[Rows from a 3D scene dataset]
* * * * * * * * *
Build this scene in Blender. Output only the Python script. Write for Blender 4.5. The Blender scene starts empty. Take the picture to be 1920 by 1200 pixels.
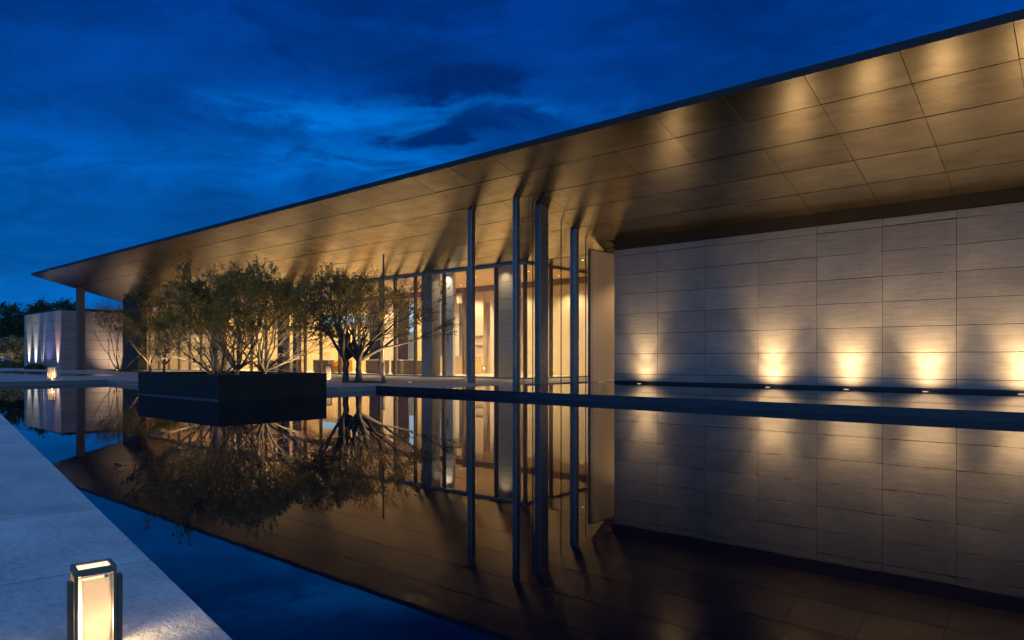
import bpy, bmesh, math, random
from mathutils import Vector, Matrix, noise
R = math.radians
scn = bpy.context.scene
col = scn.collection
random.seed(7)

# ------------------------------------------------------------------ camera
cam = bpy.data.cameras.new("camera")
cam.sensor_width = 36.0
cam.lens = 36.0 * 1296.3 / 1920.0
cam.shift_y = (671.64 - 600.0) / 1920.0
cam.clip_start = 0.05
cam.clip_end = 3000
cam_o = bpy.data.objects.new("camera", cam)
cam_o.location = (0, 0, 1.3)
cam_o.rotation_euler = (R(90), 0, R(90 - 49.168))
col.objects.link(cam_o)
scn.camera = cam_o

# ------------------------------------------------------------------ view
scn.view_settings.view_transform = 'Standard'
scn.view_settings.look = 'None'
scn.view_settings.exposure = 0.0
scn.view_settings.gamma = 1.0
scn.view_settings.use_curve_mapping = False
scn.render.engine = 'CYCLES'
scn.cycles.use_denoising = True
scn.cycles.max_bounces = 8
scn.cycles.transparent_max_bounces = 16
scn.cycles.sample_clamp_indirect = 4.0
scn.cycles.blur_glossy = 0.5
scn.cycles.caustics_reflective = True
scn.cycles.caustics_refractive = False


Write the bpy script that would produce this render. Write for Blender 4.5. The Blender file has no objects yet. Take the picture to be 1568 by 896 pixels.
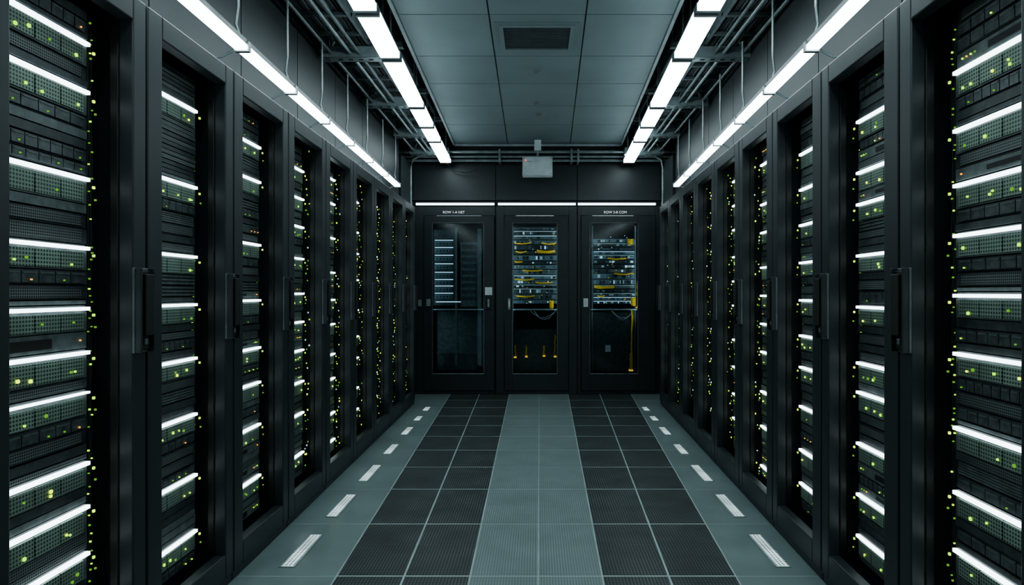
import bpy, bmesh, math, random
from mathutils import Vector
random.seed(7)
scene = bpy.context.scene
R = random.Random(11)
CAMH = 1.24
VPX, VPY, F = 822.0, 448.0, 1000.0   # measured in a 1568 px wide copy of the frame

# ------------------------------------------------------------------ materials
def new_mat(name):
    m = bpy.data.materials.new(name); m.use_nodes = True
    nt = m.node_tree; nt.nodes.clear()
    out = nt.nodes.new('ShaderNodeOutputMaterial')
    return m, nt, out
def N(nt, t, **kw):
    n = nt.nodes.new(t)
    for k, v in kw.items(): setattr(n, k, v)
    return n
def pbr(name, col, rough=0.4, metal=0.0, var=0.15, scale=8.0, bump=0.0, spec=0.5):
    m, nt, out = new_mat(name)
    b = N(nt, 'ShaderNodeBsdfPrincipled')
    b.inputs['Roughness'].default_value = rough
    b.inputs['Metallic'].default_value = metal
    b.inputs['Specular IOR Level'].default_value = spec
    tc = N(nt, 'ShaderNodeTexCoord'); no = N(nt, 'ShaderNodeTexNoise')
    no.inputs['Scale'].default_value = scale; no.inputs['Detail'].default_value = 4
    nt.links.new(tc.outputs['Object'], no.inputs['Vector'])
    r = N(nt, 'ShaderNodeValToRGB')
    r.color_ramp.elements[0].position = 0.3; r.color_ramp.elements[1].position = 0.7
    r.color_ramp.elements[0].color = (*[c*(1-var) for c in col], 1)
    r.color_ramp.elements[1].color = (*[c*(1+var) for c in col], 1)
    nt.links.new(no.outputs['Fac'], r.inputs['Fac'])
    nt.links.new(r.outputs['Color'], b.inputs['Base Color'])
    if bump:
        bp = N(nt, 'ShaderNodeBump'); bp.inputs['Strength'].default_value = bump
        nt.links.new(no.outputs['Fac'], bp.inputs['Height']); nt.links.new(bp.outputs['Normal'], b.inputs['Normal'])
    nt.links.new(b.outputs['BSDF'], out.inputs['Surface'])
    return m
def emis(name, col, s, sample=True):
    m, nt, out = new_mat(name)
    e = N(nt, 'ShaderNodeEmission'); e.inputs['Color'].default_value = (*col, 1); e.inputs['Strength'].default_value = s
    nt.links.new(e.outputs[0], out.inputs['Surface'])
    if not sample:
        try: m.cycles.emission_sampling = 'NONE'
        except Exception: pass
    return m
def dots(name, ca, cb, axes, pitch, thr, rough=0.4, metal=0.0, emit=0.0, var=0.25, pitch2=None):
    """perforated sheet: ca = sheet, cb = hole"""
    m, nt, out = new_mat(name)
    tc = N(nt, 'ShaderNodeTexCoord'); sp = N(nt, 'ShaderNodeSeparateXYZ')
    nt.links.new(tc.outputs['Object'], sp.inputs[0])
    vals = []
    for ax, p in zip(axes, (pitch, pitch2 or pitch)):
        mu = N(nt, 'ShaderNodeMath', operation='MULTIPLY'); mu.inputs[1].default_value = math.pi/p
        nt.links.new(sp.outputs[ax], mu.inputs[0])
        s = N(nt, 'ShaderNodeMath', operation='SINE'); nt.links.new(mu.outputs[0], s.inputs[0])
        a = N(nt, 'ShaderNodeMath', operation='ABSOLUTE'); nt.links.new(s.outputs[0], a.inputs[0]); vals.append(a)
    mm = N(nt, 'ShaderNodeMath', operation='MULTIPLY')
    nt.links.new(vals[0].outputs[0], mm.inputs[0]); nt.links.new(vals[1].outputs[0], mm.inputs[1])
    g = N(nt, 'ShaderNodeMapRange'); g.inputs['From Min'].default_value = thr-0.1; g.inputs['From Max'].default_value = thr+0.1
    nt.links.new(mm.outputs[0], g.inputs['Value'])
    no = N(nt, 'ShaderNodeTexNoise'); no.inputs['Scale'].default_value = 5; no.inputs['Detail'].default_value = 5
    nt.links.new(tc.outputs['Object'], no.inputs['Vector'])
    r = N(nt, 'ShaderNodeValToRGB'); r.color_ramp.elements[0].position = .3; r.color_ramp.elements[1].position = .7
    r.color_ramp.elements[0].color = (*[c*(1-var) for c in ca], 1); r.color_ramp.elements[1].color = (*[c*(1+var) for c in ca], 1)
    nt.links.new(no.outputs['Fac'], r.inputs['Fac'])
    mx = N(nt, 'ShaderNodeMix', data_type='RGBA')
    nt.links.new(g.outputs[0], mx.inputs['Factor'])
    nt.links.new(r.outputs['Color'], mx.inputs[6]); mx.inputs[7].default_value = (*cb, 1)
    b = N(nt, 'ShaderNodeBsdfPrincipled'); b.inputs['Roughness'].default_value = rough; b.inputs['Metallic'].default_value = metal
    nt.links.new(mx.outputs[2], b.inputs['Base Color'])
    if emit:
        nt.links.new(mx.outputs[2], b.inputs['Emission Color']); b.inputs['Emission Strength'].default_value = emit
    nt.links.new(b.outputs['BSDF'], out.inputs['Surface'])
    return m

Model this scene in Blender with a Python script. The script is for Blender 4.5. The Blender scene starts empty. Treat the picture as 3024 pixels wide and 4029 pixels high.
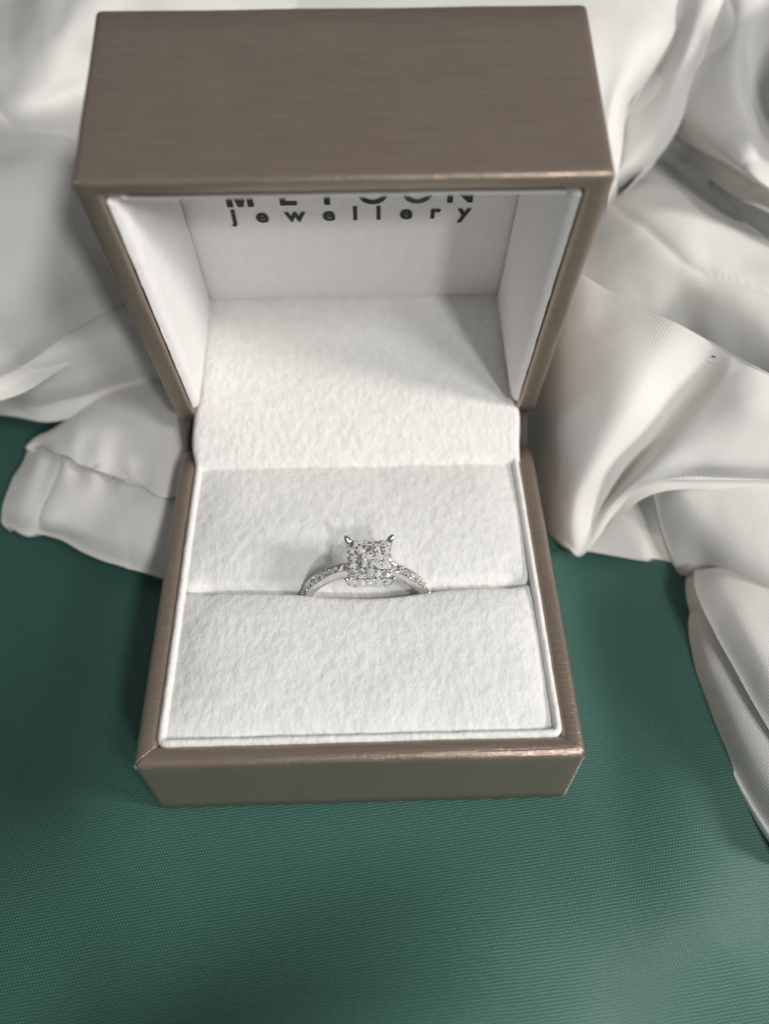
import bpy, bmesh, math, random
from mathutils import Vector, Matrix, Euler, noise

random.seed(7)
MM = 0.001                      # everything is laid out in millimetres and built in metres
SC = bpy.context.scene
COL = SC.collection

# ------------------------------------------------------------------ camera
CAM = Vector((2.108, -39.694, 124.57))
ROT = (0.644416, 0.000737, -0.027807)
FPX = 3277.7                    # focal length in pixels of a 3024 wide picture
cd = bpy.data.cameras.new('camera')
cam = bpy.data.objects.new('camera', cd); COL.objects.link(cam)
cam.location = CAM * MM; cam.rotation_euler = ROT
cd.sensor_fit = 'HORIZONTAL'; cd.sensor_width = 36.0; cd.lens = 36.0 * FPX / 3024.0
cd.clip_start = 0.005; cd.clip_end = 20.0
cd.dof.use_dof = True; cd.dof.focus_distance = 0.120; cd.dof.aperture_fstop = 15.0
SC.camera = cam

# ------------------------------------------------------------------ room light
wd = bpy.data.worlds.new('World'); SC.world = wd; wd.use_nodes = True
bg = wd.node_tree.nodes['Background']
bg.inputs['Color'].default_value = (0.97, 0.985, 1.0, 1); bg.inputs['Strength'].default_value = 0.155

def area(name, pos, target, size, power, color):
    d = bpy.data.lights.new(name, 'AREA'); d.shape = 'DISK'; d.size = size; d.energy = power; d.color = color
    o = bpy.data.objects.new(name, d); COL.objects.link(o)
    o.location = Vector(pos) * MM
    o.rotation_euler = (Vector(target) - Vector(pos)).to_track_quat('-Z', 'Y').to_euler()
    return o
area('ceiling_lamp', (300, -345, 620), (0, 30, 20), 0.11, 1.48, (1.0, 0.985, 0.94))
area('bedside_lamp', (490, -140, 290), (0, 30, 20), 0.12, 2.15, (1.0, 0.965, 0.93))
area('window_light', (190, -400, 420), (0, 60, 30), 0.05, 1.12, (1.0, 0.98, 0.98))

vs = SC.view_settings
vs.view_transform = 'Standard'; vs.look = 'None'; vs.exposure = 0.0; vs.gamma = 1.0
vs.use_curve_mapping = False

# ------------------------------------------------------------------ helpers
RM = Euler(ROT, 'XYZ').to_matrix()
K = 3024.0 / 1660.0
def at(px, py, z):
    """the point at height z on the line of sight through a spot of the photograph (1660 wide); used to survey the cloth"""
    d = RM @ Vector(((px * K - 1512) / FPX, -(py * K - 2014.5) / FPX, -1.0))
    return CAM + d * ((z - CAM.z) / d.z)

def tag(o, label=None, cat=None, kind=None, group=None):
    if label: o['label'] = label
    if cat: o['category'] = cat
    if kind: o['kind'] = kind
    if group: o['group'] = group
    return o

def obj(name, verts, faces, mat, parent=None, smooth=True, uvs=None):
    me = bpy.data.meshes.new(name)
    me.from_pydata([Vector(v) * MM for v in verts], [], faces)
    if mat: me.materials.append(mat)
    if smooth: me.polygons.foreach_set('use_smooth', [True] * len(me.polygons))
    if uvs:
        ul = me.uv_layers.new(name='UVMap')
        for lp in me.loops: ul.data[lp.index].uv = uvs[lp.vertex_index]
    me.update()
    o = bpy.data.objects.new(name, me); COL.objects.link(o)
    if parent: o.parent = parent
    return o

def empty(name, loc=(0, 0, 0)):
    o = bpy.data.objects.new(name, None); COL.objects.link(o); o.location = Vector(loc) * MM
    o.empty_display_size = 0.01
    return o

def catmull(P, f):
    n = len(P) - 1; t = f * n; i = min(int(t), n - 1); f = t - i
    p1, p2 = P[i], P[i + 1]
    p0 = P[i - 1] if i else p1 * 2 - p2; p3 = P[i + 2] if i + 2 <= n else p2 * 2 - p1
    return .5 * ((2 * p1) + (p2 - p0) * f + (2 * p0 - 5 * p1 + 4 * p2 - p3) * f * f + (3 * p1 - p0 - 3 * p2 + p3) * f ** 3)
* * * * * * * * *
■ Job:
In the entries above, find the line that contains "Model this scene" and the line that contains "from mathutils import Vector, Matrix, Euler, noise". Reproduce exactly those two lines and every line between them, but not the pictures.

■ Complete response:
Model this scene in Blender with a Python script. The script is for Blender 4.5. The Blender scene starts empty. Treat the picture as 3024 pixels wide and 4029 pixels high.
import bpy, bmesh, math, random
from mathutils import Vector, Matrix, Euler, noise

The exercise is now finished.